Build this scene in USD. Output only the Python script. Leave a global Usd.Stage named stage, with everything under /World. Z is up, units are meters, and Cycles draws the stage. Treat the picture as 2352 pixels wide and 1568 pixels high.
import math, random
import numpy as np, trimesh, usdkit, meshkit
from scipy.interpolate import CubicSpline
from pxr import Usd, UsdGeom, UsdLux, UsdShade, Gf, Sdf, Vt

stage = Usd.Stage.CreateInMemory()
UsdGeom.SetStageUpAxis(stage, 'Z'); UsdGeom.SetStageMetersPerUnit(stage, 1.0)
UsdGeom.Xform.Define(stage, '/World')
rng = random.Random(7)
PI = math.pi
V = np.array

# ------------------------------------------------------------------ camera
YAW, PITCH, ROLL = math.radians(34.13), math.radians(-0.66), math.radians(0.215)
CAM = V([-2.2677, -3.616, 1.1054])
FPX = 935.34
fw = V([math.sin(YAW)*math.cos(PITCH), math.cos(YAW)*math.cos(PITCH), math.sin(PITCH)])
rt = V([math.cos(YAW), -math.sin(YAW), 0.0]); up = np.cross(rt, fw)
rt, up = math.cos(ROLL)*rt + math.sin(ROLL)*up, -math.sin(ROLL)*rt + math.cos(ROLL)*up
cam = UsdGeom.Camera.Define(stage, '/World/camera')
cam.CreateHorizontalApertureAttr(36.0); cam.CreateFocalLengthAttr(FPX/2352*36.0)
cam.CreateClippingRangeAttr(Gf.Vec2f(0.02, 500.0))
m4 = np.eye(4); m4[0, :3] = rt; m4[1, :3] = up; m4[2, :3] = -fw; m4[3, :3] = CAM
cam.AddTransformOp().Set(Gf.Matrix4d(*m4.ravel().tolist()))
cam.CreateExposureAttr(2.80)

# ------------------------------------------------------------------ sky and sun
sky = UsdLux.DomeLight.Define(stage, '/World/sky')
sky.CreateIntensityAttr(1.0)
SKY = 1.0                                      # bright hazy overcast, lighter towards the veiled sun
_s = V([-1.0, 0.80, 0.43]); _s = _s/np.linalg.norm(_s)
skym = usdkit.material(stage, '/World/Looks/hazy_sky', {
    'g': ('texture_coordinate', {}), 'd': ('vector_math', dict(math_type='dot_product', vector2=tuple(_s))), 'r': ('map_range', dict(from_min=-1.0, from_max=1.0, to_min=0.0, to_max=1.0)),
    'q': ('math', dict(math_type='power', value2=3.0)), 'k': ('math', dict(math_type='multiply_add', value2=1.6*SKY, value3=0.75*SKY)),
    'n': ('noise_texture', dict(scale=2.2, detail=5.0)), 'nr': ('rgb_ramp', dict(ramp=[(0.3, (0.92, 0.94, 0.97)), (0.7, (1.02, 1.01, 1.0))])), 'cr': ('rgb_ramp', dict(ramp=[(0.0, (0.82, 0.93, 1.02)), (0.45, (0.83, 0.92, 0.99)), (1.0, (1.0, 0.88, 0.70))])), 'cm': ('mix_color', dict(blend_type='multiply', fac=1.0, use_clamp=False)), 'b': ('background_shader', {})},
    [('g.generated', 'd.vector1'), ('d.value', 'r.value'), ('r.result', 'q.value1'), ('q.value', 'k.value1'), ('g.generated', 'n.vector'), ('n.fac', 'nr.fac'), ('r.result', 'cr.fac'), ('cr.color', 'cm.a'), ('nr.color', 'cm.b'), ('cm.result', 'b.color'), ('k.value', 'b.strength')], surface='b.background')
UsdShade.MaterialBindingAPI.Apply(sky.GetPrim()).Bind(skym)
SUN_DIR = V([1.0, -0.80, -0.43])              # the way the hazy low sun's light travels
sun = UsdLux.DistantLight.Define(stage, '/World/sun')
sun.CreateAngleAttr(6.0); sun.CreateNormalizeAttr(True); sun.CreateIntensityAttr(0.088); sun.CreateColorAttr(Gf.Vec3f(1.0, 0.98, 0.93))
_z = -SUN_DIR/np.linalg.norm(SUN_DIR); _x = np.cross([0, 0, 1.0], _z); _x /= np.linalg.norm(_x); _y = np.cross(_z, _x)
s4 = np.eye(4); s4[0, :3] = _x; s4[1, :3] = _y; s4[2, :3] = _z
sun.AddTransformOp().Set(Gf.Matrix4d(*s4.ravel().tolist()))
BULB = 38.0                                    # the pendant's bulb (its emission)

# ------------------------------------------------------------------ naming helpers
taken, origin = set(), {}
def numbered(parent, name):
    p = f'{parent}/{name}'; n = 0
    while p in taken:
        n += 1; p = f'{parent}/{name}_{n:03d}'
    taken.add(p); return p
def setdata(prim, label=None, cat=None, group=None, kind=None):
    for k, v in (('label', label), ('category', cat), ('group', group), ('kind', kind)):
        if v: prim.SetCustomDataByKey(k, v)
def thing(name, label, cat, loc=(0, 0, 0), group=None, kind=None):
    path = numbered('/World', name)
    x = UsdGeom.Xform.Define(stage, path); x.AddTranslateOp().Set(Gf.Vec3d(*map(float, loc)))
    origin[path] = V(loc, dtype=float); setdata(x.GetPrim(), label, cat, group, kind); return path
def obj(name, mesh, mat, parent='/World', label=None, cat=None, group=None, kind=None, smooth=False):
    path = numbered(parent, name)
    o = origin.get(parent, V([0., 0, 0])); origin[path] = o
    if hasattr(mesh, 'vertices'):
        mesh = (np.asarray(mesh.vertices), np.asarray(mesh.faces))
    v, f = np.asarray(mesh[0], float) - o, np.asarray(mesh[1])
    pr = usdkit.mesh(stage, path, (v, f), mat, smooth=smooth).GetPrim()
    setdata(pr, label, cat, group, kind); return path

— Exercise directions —
Take the lines above from the first through the one containing "cam.CreateExposureAttr(2.80)" and reproduce them exactly; include nothing else.

— The solution —
Build this scene in USD. Output only the Python script. Leave a global Usd.Stage named stage, with everything under /World. Z is up, units are meters, and Cycles draws the stage. Treat the picture as 2352 pixels wide and 1568 pixels high.
import math, random
import numpy as np, trimesh, usdkit, meshkit
from scipy.interpolate import CubicSpline
from pxr import Usd, UsdGeom, UsdLux, UsdShade, Gf, Sdf, Vt

stage = Usd.Stage.CreateInMemory()
UsdGeom.SetStageUpAxis(stage, 'Z'); UsdGeom.SetStageMetersPerUnit(stage, 1.0)
UsdGeom.Xform.Define(stage, '/World')
rng = random.Random(7)
PI = math.pi
V = np.array

# ------------------------------------------------------------------ camera
YAW, PITCH, ROLL = math.radians(34.13), math.radians(-0.66), math.radians(0.215)
CAM = V([-2.2677, -3.616, 1.1054])
FPX = 935.34
fw = V([math.sin(YAW)*math.cos(PITCH), math.cos(YAW)*math.cos(PITCH), math.sin(PITCH)])
rt = V([math.cos(YAW), -math.sin(YAW), 0.0]); up = np.cross(rt, fw)
rt, up = math.cos(ROLL)*rt + math.sin(ROLL)*up, -math.sin(ROLL)*rt + math.cos(ROLL)*up
cam = UsdGeom.Camera.Define(stage, '/World/camera')
cam.CreateHorizontalApertureAttr(36.0); cam.CreateFocalLengthAttr(FPX/2352*36.0)
cam.CreateClippingRangeAttr(Gf.Vec2f(0.02, 500.0))
m4 = np.eye(4); m4[0, :3] = rt; m4[1, :3] = up; m4[2, :3] = -fw; m4[3, :3] = CAM
cam.AddTransformOp().Set(Gf.Matrix4d(*m4.ravel().tolist()))
cam.CreateExposureAttr(2.80)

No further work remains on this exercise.